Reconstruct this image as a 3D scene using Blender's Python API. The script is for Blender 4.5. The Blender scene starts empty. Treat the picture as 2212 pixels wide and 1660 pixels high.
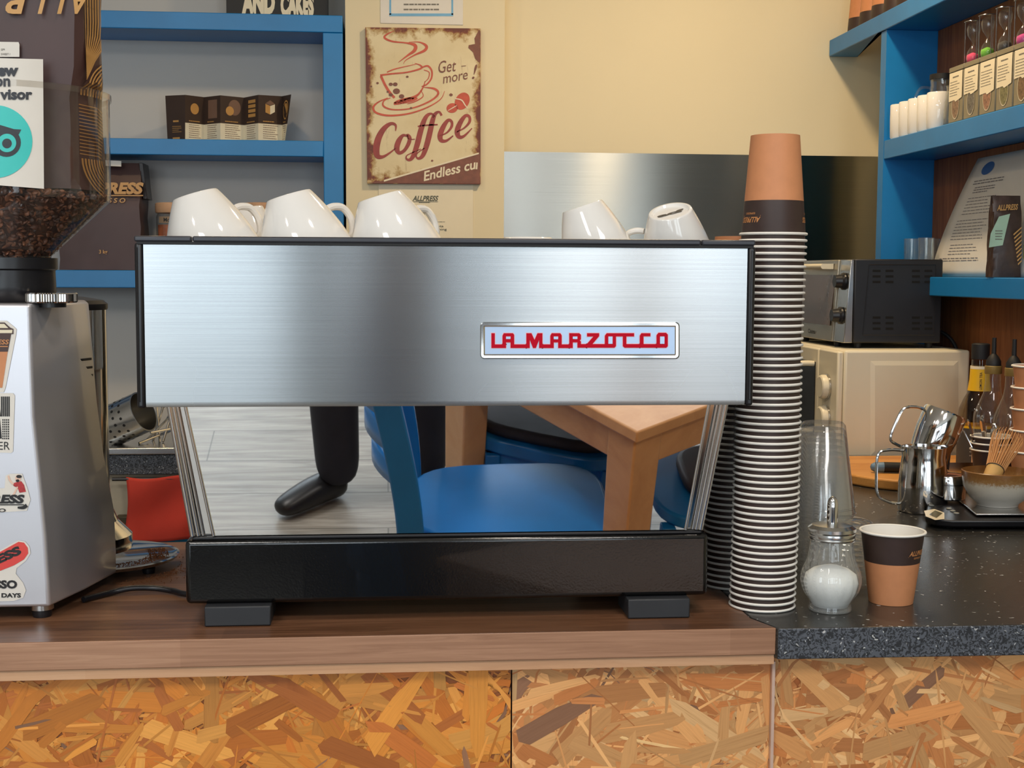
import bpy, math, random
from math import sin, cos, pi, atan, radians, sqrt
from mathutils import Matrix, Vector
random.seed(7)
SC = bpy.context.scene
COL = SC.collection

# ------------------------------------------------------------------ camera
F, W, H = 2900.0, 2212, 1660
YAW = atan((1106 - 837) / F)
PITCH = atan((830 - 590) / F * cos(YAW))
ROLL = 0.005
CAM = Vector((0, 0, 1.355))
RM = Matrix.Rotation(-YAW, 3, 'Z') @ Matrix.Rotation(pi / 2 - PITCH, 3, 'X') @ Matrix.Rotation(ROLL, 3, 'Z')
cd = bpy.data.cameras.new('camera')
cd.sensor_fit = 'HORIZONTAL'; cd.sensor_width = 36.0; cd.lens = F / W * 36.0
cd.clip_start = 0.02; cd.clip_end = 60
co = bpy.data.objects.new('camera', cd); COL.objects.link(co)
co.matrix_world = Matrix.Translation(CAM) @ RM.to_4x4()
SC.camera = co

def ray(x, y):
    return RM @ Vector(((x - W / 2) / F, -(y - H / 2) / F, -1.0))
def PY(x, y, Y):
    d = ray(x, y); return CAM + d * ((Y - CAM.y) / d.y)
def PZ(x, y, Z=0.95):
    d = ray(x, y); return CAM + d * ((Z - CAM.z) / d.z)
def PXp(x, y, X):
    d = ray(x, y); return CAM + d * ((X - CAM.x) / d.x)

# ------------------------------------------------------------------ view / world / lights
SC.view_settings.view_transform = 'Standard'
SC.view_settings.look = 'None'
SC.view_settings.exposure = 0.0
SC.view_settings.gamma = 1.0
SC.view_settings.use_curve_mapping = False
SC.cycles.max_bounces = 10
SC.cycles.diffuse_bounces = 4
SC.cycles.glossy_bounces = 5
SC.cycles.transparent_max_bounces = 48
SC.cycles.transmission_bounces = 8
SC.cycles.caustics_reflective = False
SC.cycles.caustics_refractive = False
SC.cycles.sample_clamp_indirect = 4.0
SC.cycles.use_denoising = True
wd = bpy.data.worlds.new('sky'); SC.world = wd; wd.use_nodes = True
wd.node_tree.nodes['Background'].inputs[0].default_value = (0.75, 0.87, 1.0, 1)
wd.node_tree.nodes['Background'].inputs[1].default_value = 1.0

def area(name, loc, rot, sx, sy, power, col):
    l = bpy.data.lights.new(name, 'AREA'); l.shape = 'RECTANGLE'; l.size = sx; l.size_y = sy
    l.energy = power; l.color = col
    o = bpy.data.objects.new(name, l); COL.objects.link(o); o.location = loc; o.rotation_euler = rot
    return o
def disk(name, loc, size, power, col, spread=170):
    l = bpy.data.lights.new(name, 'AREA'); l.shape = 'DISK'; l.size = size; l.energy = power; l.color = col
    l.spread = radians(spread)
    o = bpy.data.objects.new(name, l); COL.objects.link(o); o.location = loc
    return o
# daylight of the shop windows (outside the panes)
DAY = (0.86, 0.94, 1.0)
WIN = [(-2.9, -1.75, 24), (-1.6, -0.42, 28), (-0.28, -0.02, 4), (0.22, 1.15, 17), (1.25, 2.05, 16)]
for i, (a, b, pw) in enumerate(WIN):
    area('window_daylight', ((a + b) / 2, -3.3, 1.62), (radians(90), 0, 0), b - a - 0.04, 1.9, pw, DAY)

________

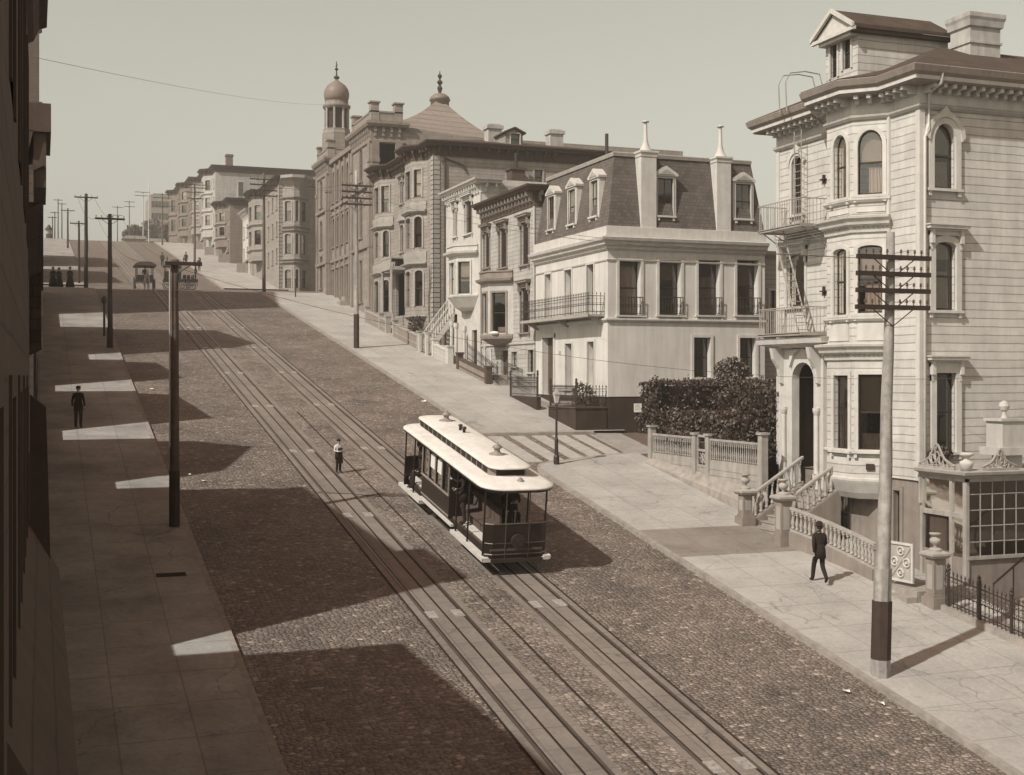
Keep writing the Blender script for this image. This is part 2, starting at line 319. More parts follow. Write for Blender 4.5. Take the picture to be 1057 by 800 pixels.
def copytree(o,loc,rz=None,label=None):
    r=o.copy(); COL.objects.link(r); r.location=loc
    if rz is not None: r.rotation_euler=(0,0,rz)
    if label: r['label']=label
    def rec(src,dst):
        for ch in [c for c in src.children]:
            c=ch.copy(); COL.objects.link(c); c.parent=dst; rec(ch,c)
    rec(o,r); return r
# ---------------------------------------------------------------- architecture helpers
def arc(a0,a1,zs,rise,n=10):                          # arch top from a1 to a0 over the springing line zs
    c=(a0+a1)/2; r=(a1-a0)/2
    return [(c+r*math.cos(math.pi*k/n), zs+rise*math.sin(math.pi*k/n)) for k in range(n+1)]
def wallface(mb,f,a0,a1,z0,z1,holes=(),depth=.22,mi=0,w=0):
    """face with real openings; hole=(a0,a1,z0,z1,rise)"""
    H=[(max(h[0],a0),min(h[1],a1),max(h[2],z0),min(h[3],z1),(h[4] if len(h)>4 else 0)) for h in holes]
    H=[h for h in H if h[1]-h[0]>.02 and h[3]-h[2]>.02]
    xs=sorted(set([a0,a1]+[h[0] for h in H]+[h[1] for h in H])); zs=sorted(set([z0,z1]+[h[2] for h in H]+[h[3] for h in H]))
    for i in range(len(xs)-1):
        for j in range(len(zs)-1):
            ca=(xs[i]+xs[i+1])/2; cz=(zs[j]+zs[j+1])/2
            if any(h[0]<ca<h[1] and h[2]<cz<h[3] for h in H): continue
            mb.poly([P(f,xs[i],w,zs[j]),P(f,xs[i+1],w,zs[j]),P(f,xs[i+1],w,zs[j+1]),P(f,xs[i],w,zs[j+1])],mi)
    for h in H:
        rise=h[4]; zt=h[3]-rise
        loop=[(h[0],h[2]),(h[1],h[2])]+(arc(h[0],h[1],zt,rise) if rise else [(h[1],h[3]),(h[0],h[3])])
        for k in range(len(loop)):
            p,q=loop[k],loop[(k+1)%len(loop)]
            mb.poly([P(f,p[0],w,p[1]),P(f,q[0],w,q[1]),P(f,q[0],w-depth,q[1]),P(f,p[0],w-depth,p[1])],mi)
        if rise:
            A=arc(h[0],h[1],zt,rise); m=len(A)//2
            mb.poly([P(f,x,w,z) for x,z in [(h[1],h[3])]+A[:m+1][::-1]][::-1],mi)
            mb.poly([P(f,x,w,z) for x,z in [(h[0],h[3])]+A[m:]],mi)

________

> **What this task involves**
Going back to the data above, write out everything from the line with "Reconstruct this image" down to the line with "COL = SC.collection", both included, leaving every picture out.

> **Solution for this problem**
Reconstruct this image as a 3D scene using Blender's Python API. The script is for Blender 4.5. The Blender scene starts empty. Treat the picture as 2212 pixels wide and 1660 pixels high.
import bpy, math, random
from math import sin, cos, pi, atan, radians, sqrt
from mathutils import Matrix, Vector
random.seed(7)
SC = bpy.context.scene
COL = SC.collection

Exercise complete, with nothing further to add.